Sunday 13 December 2020

Day 13 of Quotes - Nature and Nostalgia


Thirteen quotes for Sunday, 13th December, 2020. I have shamelessly taken all of these from my first book, "Child of the Isle", a memoir, and my third book, "Child of the Earth", which is nature-writing. (My second book is for young children, "Rosie Jane and the Swodgerump", and last month naughty Rosie Jane and her kind friend, Jessica, reappeared in "Rosie Jane's Christmas Carol".)

If you enjoy the following quotations, please consider reading my monthly blog, "What's It Like Up There?", at susancrowauthor.blogspot.com.


The first nine quotes are from Child of the Isle -


"The Epworth Bells" on 22nd December, 1917, gave this advice to its readership:
'As Christmas purchases are now in full swing, it is not too early, perhaps, to enter a word of appeal and reminder in regard to them. No one wants to destroy the season's tradition of festivity, which in these trying days may well be allowed to "do its bit" in keeping our hearts up. But all self-respecting people ought to set their faces against the tendency to turn festivity into the channels of excessive eating and drinking.' "

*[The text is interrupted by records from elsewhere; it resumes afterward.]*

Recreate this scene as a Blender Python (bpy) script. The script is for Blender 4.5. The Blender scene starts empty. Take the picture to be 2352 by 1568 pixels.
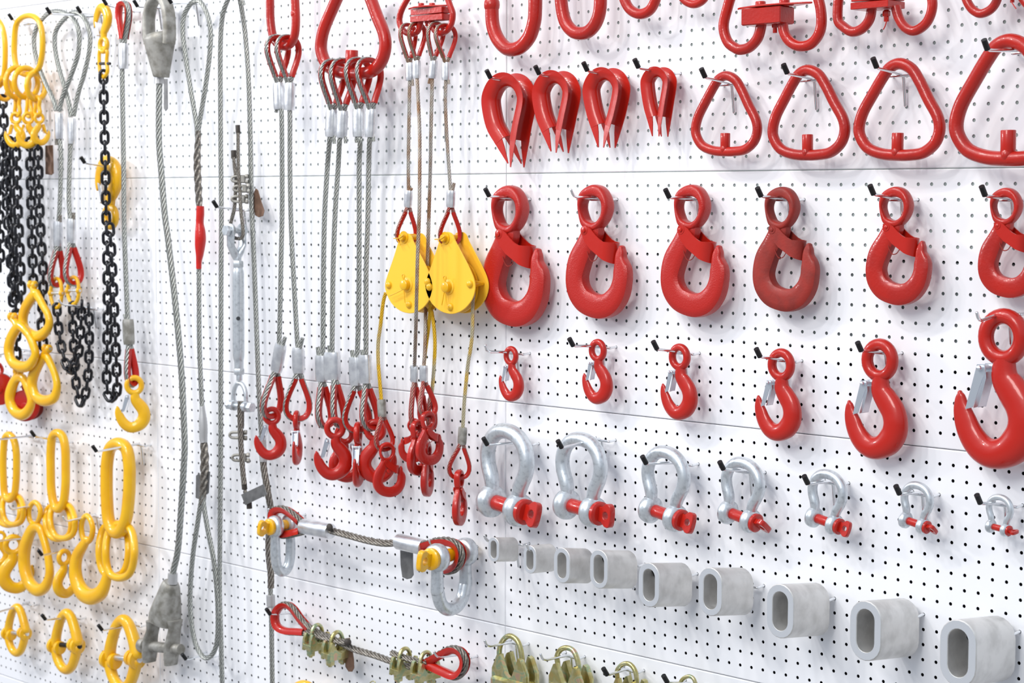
import bpy, math, random
from mathutils import Vector, Matrix
C=bpy.context.scene
random.seed(7)
PI=math.pi
# ---------------------------------------------------------------- camera
F_PX=4353.9; YAW=-.7822975; PITCH=-.0733607; ROLL=.0027923
Z0=1.60                                   # height of the first hole row under the upper joint
CAM=Vector((2.62599,-2.64149,Z0-.0306))
_f=Vector((math.sin(YAW)*math.cos(PITCH),math.cos(YAW)*math.cos(PITCH),math.sin(PITCH)))
_r=_f.cross(Vector((0,0,1))).normalized(); _u=_r.cross(_f)
RX=_r*math.cos(ROLL)+_u*math.sin(ROLL); UX=_u*math.cos(ROLL)-_r*math.sin(ROLL)
cam_data=bpy.data.cameras.new('camera'); cam=bpy.data.objects.new('camera',cam_data); C.collection.objects.link(cam)
cam.matrix_world=Matrix(((RX.x,UX.x,-_f.x,CAM.x),(RX.y,UX.y,-_f.y,CAM.y),(RX.z,UX.z,-_f.z,CAM.z),(0,0,0,1)))
cam_data.sensor_width=36; cam_data.lens=F_PX/2352*36
cam_data.clip_start=.05; cam_data.clip_end=100
cam_data.dof.use_dof=True; cam_data.dof.focus_distance=3.25; cam_data.dof.aperture_fstop=9.0
C.camera=cam
# ---------------------------------------------------------------- world, lights, exposure
C.view_settings.view_transform='Standard'; C.view_settings.look='None'; C.view_settings.gamma=1
C.view_settings.use_curve_mapping=False; C.view_settings.exposure=-0.06
wd=bpy.data.worlds.new('hall'); C.world=wd; wd.use_nodes=True
nt=wd.node_tree; bg=nt.nodes['Background']
tc=nt.nodes.new('ShaderNodeTexCoord'); sp=nt.nodes.new('ShaderNodeSeparateXYZ'); rp=nt.nodes.new('ShaderNodeValToRGB')
nt.links.new(tc.outputs['Generated'],sp.inputs[0]); mr=nt.nodes.new('ShaderNodeMapRange'); mr.inputs[1].default_value=-1
nt.links.new(sp.outputs['Z'],mr.inputs[0]); nt.links.new(mr.outputs[0],rp.inputs[0]); nt.links.new(rp.outputs[0],bg.inputs[0])
rp.color_ramp.elements[0].position=.30; rp.color_ramp.elements[0].color=(.50,.51,.54,1)
rp.color_ramp.elements[1].position=.62; rp.color_ramp.elements[1].color=(.78,.87,1.0,1)
e=rp.color_ramp.elements.new(.47); e.color=(.28,.30,.34,1)
bg.inputs[1].default_value=.92
def lamp(name,loc,target,power,size,col,size_y=None):
    l=bpy.data.lights.new(name,'AREA'); l.energy=power; l.size=size; l.color=col
    if size_y: l.shape='RECTANGLE'; l.size_y=size_y
    o=bpy.data.objects.new(name,l); C.collection.objects.link(o); o.location=loc
    o.rotation_euler=(Vector(target)-Vector(loc)).to_track_quat('-Z','Y').to_euler(); return o
WARM=(1,.94,.88); COOL=(.95,.97,1); NEUT=(1,.965,.925)
lamp('ceiling_lamp',(-2.4,-3.0,4.6),(-.6,0,1.3),31,.16,WARM)
lamp('ceiling_lamp',(-1.5,-2.7,4.6),(-.2,0,1.3),31,.16,NEUT)
lamp('ceiling_lamp',(-.5,-2.6,4.7),(.2,0,1.3),29,.16,NEUT)
lamp('ceiling_lamp',(.3,-2.9,4.6),(.4,0,1.3),24,.16,COOL)
lamp('ceiling_lamp',(-1.0,-3.6,4.2),(.0,0,1.3),31,.16,NEUT)
lamp('side_fill',(-3.4,-2.2,2.6),(-2.0,0,.9),46,.3,(.97,.97,1))  # unseen fill light, added to brighten the lower left wall
lamp('front_fill',(1.2,-4.4,3.8),(-.2,0,1.4),95,1.4,NEUT)  # unseen fill light, added to even out the lower wall
# ---------------------------------------------------------------- pixel ray helpers
def ray(px,py):
    return _f+RX*((px-1176)/F_PX)+UX*((784-py)/F_PX)
def W(px,py,d):
    """the point at distance d in front of the wall seen at that place of the photograph"""
    v=ray(px,py); t=(-d-CAM.y)/v.y; return CAM+v*t
def pr(p):
    q=Vector(p)-CAM; z=q.dot(_f); return 1176+F_PX*q.dot(RX)/z, 784-F_PX*q.dot(UX)/z
def mpp(px,py,d):
    return (W(px,py,d)-CAM).dot(_f)/F_PX          # metres per pixel there
def zc(s,ox,oy):
    return lambda *p:[(ox+x/s,oy+y/s) for x,y in p]
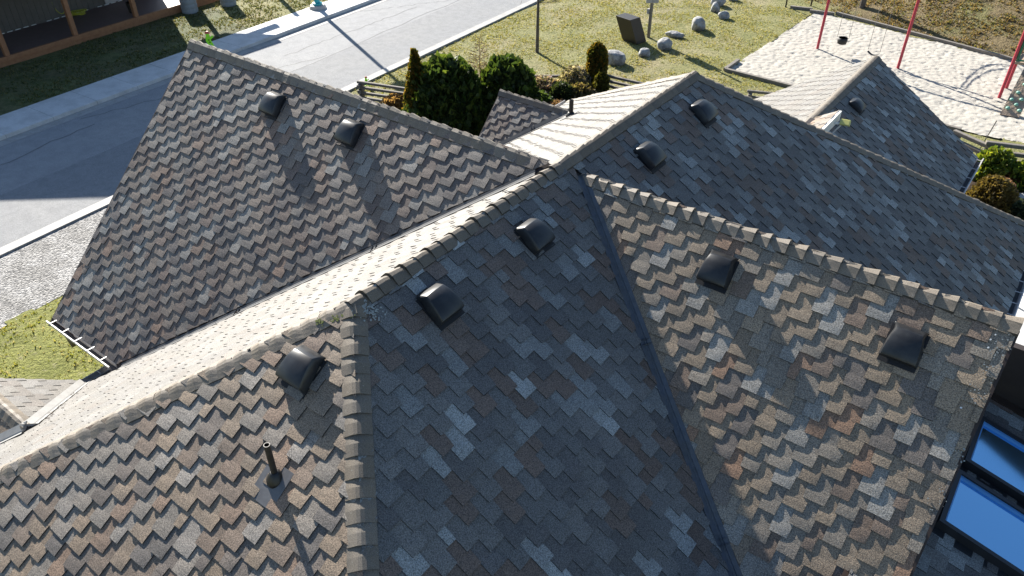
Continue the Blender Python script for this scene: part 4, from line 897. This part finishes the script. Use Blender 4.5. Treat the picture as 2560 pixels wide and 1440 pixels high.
# ================================================================== HOUSE ACROSS THE ROAD
DZ0 = .5; DA, DB = g(0, 147, DZ0), g(532, -13, DZ0); du = (DB-DA).normalized(); dn = Vector((-du.y, du.x, 0)); dn = dn if dn.x < 0 else -dn
h2 = thing('porch_house', DA, 'house across the road with a cedar framed covered deck', 'house')
D = lambda s, n, z: Vector((DA.x, DA.y, 0))+du*s+dn*n+Vector((0, 0, z))
LD = (DB-DA).length; wd = 2.75
mb = MB(); mb.obox(D(-12, .14, DZ0-.12), du*(LD+14), dn*(wd+.1), (0, 0, .12)); mb.build('deck', mat('dark_deck_boards', (.13, .09, .08), .6, var=[(5, .4, (.17, .12, .11), 5)]), h2)
for z0, n0, hh in ((DZ0-.17, 0, .18), (DZ0-.36, .05, .18)):
    mb = MB(); mb.obox(D(-12, n0, z0), du*(LD+14), dn*.12, (0, 0, hh)); o = mb.build('deck_beam', MT['cedar'], h2); bevel(o, .01)
for k in range(-2, 7):
    mb = MB(); mb.obox(D(1.3+k*2.9, .25, .0), du*.3, dn*.3, (0, 0, .22)); mb.build('footing', MT['conc'], h2)
sp = (Vector(g(165, 80, DZ0))-DA).dot(du)
for k in (-4.0, .35, sp, (Vector(g(320, 36, DZ0))-DA).dot(du), (Vector(g(480, -4, DZ0))-DA).dot(du), (Vector(g(480, -4, DZ0))-DA).dot(du)+4.2):
    mb = MB(); mb.obox(D(k-.09, .05, DZ0), du*.18, dn*.18, (0, 0, 2.55)); o = mb.build('porch_post', MT['cedar'], h2); bevel(o, .012)
mb = MB(); mb.obox(D(-12, .02, DZ0+2.55), du*(LD+14), dn*.2, (0, 0, .25)); mb.build('porch_beam', MT['cedar'], h2)
mb = MB(); mb.obox(D(-12, wd, 0), du*(LD+11), dn*7, (0, 0, 5.6))
for k in range(80): mb.obox(D(-12+k*.25, wd-.015, DZ0), du*.03, dn*.02, (0, 0, 2.6))
mb.build('wall', mat('dark_vertical_siding', (.10, .09, .075), .7, var=[(5, .5, (.13, .115, .10))]), h2)
fm = MB()
for k in range(60):
    if k % 7 == 3: continue
    fm.obox(D(-5+k*.34, wd-.03, DZ0+.005), du*.22, dn*.02, (0, 0, .025))
fm.build('wall_flashing', MT['fascia'], h2)
sx_ = (Vector(g(285, 10, DZ0))-DA).dot(du)
mb = MB(); mb.obox(D(sx_-.3, wd-.05, DZ0+.04), du*1.0, dn*.05, (0, 0, 2.1)); dr = mb.build('door', MT['signback'], h2); mb = MB(); mb.tube([D(sx_+.55, wd-.1, DZ0+1.0), D(sx_+.55, wd-.05, DZ0+1.0)], .03, 10); mb.build('handle', MT['chain'], dr)
# roofs: a porch skirt and a street gable, tall enough to shade the lawn and half the road
KS = 1/math.tan(R(SUN_EL)); sh = Vector((-S.x, -S.y, 0)).normalized()*KS
def caster(gp, z): p = Vector((gp[0], gp[1], 0))-sh*z; return Vector((p.x, p.y, z))
c1 = caster(g(705, 107), 3.15)
pk = caster((-20.0, 8.9), 7.7); e1 = caster((-23.2, 6.2), 5.4); e2 = Vector((pk.x-.1, 2*pk.y-e1.y, 5.4))
mb = MB(); q = [c1, Vector((c1.x, -8, 3.15)), Vector((c1.x-4.5, -8, 4.6)), Vector((c1.x-4.5, c1.y, 4.6))]; mb.face(q); mb.face([p-Vector((0, 0, .2)) for p in q[::-1]])
for i in range(4): mb.face([q[i], q[i]-Vector((0, 0, .2)), q[(i+1) % 4]-Vector((0, 0, .2)), q[(i+1) % 4]])
mb.build('porch_roof', MT['darkwood'], h2)
mb = MB(); bk = Vector((-9, 0, 0))
for a, c in ((e1, pk), (pk, e2)):
    q = [a, c, c+bk, a+bk]; mb.face(q); mb.face([p-Vector((0, 0, .25)) for p in q[::-1]])
    for i in range(4): mb.face([q[i], q[i]-Vector((0, 0, .25)), q[(i+1) % 4]-Vector((0, 0, .25)), q[(i+1) % 4]])
mb.build('gable_roof', MT['darkwood'], h2)
mb = MB(); ins = Vector((-.7, 0, 0)); mb.mesh([e1+ins, pk+ins, e2+ins, Vector((e2.x, e2.y, .2))+ins, Vector((e1.x, e1.y, .2))+ins][0:3]+[e1+ins+bk*.9, pk+ins+bk*.9, e2+ins+bk*.9], [(0, 2, 1), (3, 4, 5), (0, 3, 5, 2)]); mb.build('gable_wall', MT['wall'], h2)
# banded drums at the deck's corner
for (px, py, r_, l) in ((476, 30, .36, 'grey banded drum planter standing at the near deck corner'), (572, 12, .36, 'second grey banded drum planter behind the first, cut by the picture edge')):
    P = g(px, py, .17); t = thing('drum_planter', P, l, 'planter', 'banded drum planters'); mb = MB()
    pr_ = []
    for k in range(5): pr_ += [(r_*.96, k*.2), (r_, k*.2+.05), (r_, k*.2+.15), (r_*.96, k*.2+.19)]
    mb.lathe(P, pr_, 24); mb.build('drum', MT['band'], t); mb = MB(); mb.lathe(P+Vector((0, 0, .94)), [(r_*.9, 0), (r_*.9, .03)], 24); mb.build('soil', MT['soil'], t)
# hose on the deck
P = g(180, 40, DZ0+.02); mb = MB(); rnd = random.Random(3); pts = []
for k in range(90): a = k*.22; rr = .34+.06*math.sin(k*.7); pts.append(P+Vector((math.cos(a)*rr*.7+.02*k/9, math.sin(a)*rr+.25, .02+.002*k)))
mb.tube(pts, .018, 6)
pts = [P+Vector((-.25, -.1, .05))+Vector((-.02*math.sin(q), -.16+.26*math.cos(q)+.1*0, .62+.55*math.sin(q))) for q in [k*.35 for k in range(38)]]
mb.tube(pts, .018, 6); tag(mb.build('garden_hose', MT['hose'], smooth=True, org=P), 'yellow green garden hose coiled on the dark deck', 'hose')
P = g(333, 30, DZ0); t = thing('deck_pot', P, 'dark pot standing on the deck beside a cedar post', 'pot'); mb = MB(); mb.lathe(P, [(.16, 0), (.21, .4), (.23, .42), (.19, .42), (.18, .34)], 18); mb.build('pot', MT['metalbox'], t)
# things on the patio past the main gutter
P = Vector((1.15, 18.9, .055)); t = thing('patio_lounger', P, 'white slatted lounger on the bright patio beyond the roof gutter', 'lounger')
mb = MB()
for k in range(9): mb.obox(P+Vector((-.3, -.75+k*.17, .33)), (.62, 0, 0), (0, .13, 0), (0, 0, .025))
mb.build('slat', MT['fascia'], t)
for a, c in ((-.28, -.7), (.28, -.7), (-.28, .65), (.28, .65)): mb = MB(); mb.bar(P+Vector((a, c, 0)), P+Vector((a, c, .33)), .05); mb.build('leg', MT['fascia'], t)
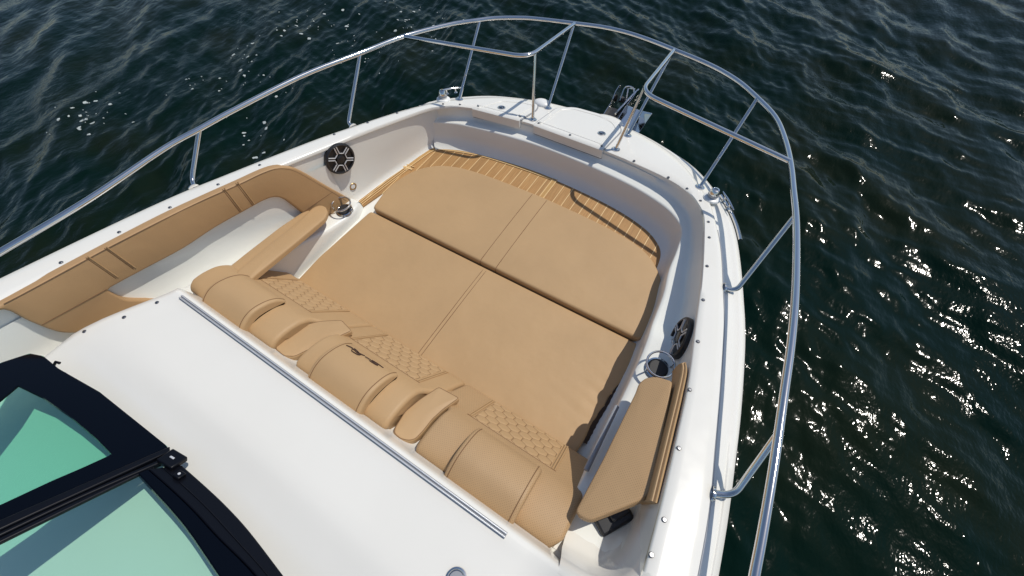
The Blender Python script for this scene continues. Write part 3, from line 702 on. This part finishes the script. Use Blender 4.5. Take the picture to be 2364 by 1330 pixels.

"Worst Christmas memories? Well, the ones we can laugh about anyway! Our first Christmas as parents has to have a mention here. We decided to leave buying the Christmas tree until Christmas Eve - we thought it would be romantic and traditional - but it turned out to be a very silly idea - and we've never done it since! We traipsed around the appropriate shops in and around Doncaster, along the market and everywhere we passed, on the way home to Crowle, which might have had even a tiny scraggy tree - but there was no tree to be found. Fortunately my Auntie Gwen called to see Baby on his first Christmas Eve and we related the sad tale of the absent tree. She went home and sought out her old artificial tree for us. What a Christmas star!"


"In those days, while living in Orkney, we made tape recordings of all of us - more of us as the years went by - singing carols and Christmas songs, reading poems, stories and passages from the Bible to send to Granny in Crowle as a pre-Christmas present."


"Grandad Bobby used to tell us about his Christmas stocking with such elation that he almost became a little boy again. In his stocking there would be an orange in the toe, some nuts and an apple, a few sweets and a toy. One toy. And it fitted into a stocking. So it wasn't a train set or a remote controlled boat or even an Xbox!"


"Our grown-up children (the ones who are with us for Christmas) still hang up the same stockings they did through their childhood Christmasses - Daddy's old walking socks. I have mended them and re-attached their hanging loops countless times but the children really don't want up-to-date replacements."


"Granny Ivy was a first rate cook and Christmas dinner was perfection. Granny cooked the dinner in the oven attached to the fireplace in the living room and also in her small electric oven in the scullery with the pudding steaming away on the hob."


"The uneaten cake was put away in a tin and sometimes there was still a little left for Mike's birthday at the beginning of March."


"A Lincolnshire tea table at Christmas wasn't complete without a plate of buttered plum bread. Margarine just wasn't acceptable. And there was no Flora Buttery in those days!"


"We weren't allowed into her house though - until we had sung carols at the door - and they always had to include 'Away In A Manger'."


The following four quotes are from "Child of the Earth" -


"The moon over the square is a picture. It is worth a second look. The colours around it, and those along the edges of scant clouds, are soft and soothing. Blues and greys with silvery pinks."


"Another December walk, this time along the cliff, yielded a moving tapestry of thousands of wheeling starlings gathering to roost. An impressive spectacle, seemingly never-ending as group after group joined the black mass of circling bodies to eventually settle at the chosen resting place. These flocks, grouping and regrouping at the cliff's edge, will remain with me as I contemplate the delights of December."


"In the black of the evening, the stars will prod the sky with their spits of silver until morning, when pinks and pale blues are born of the night and linger until the brownish violet of the snow clouds replace them. "


"For those of us who find ourselves lost in an existence which is not controlled by man and have no inclination to be rescued, 'The Huron Carol' acknowledges Gitchi Manitou, the Supreme God, as the Father of all. It gives thanks for the little Jesus who, for over two thousand years, has marked out the path for us with positive footprints."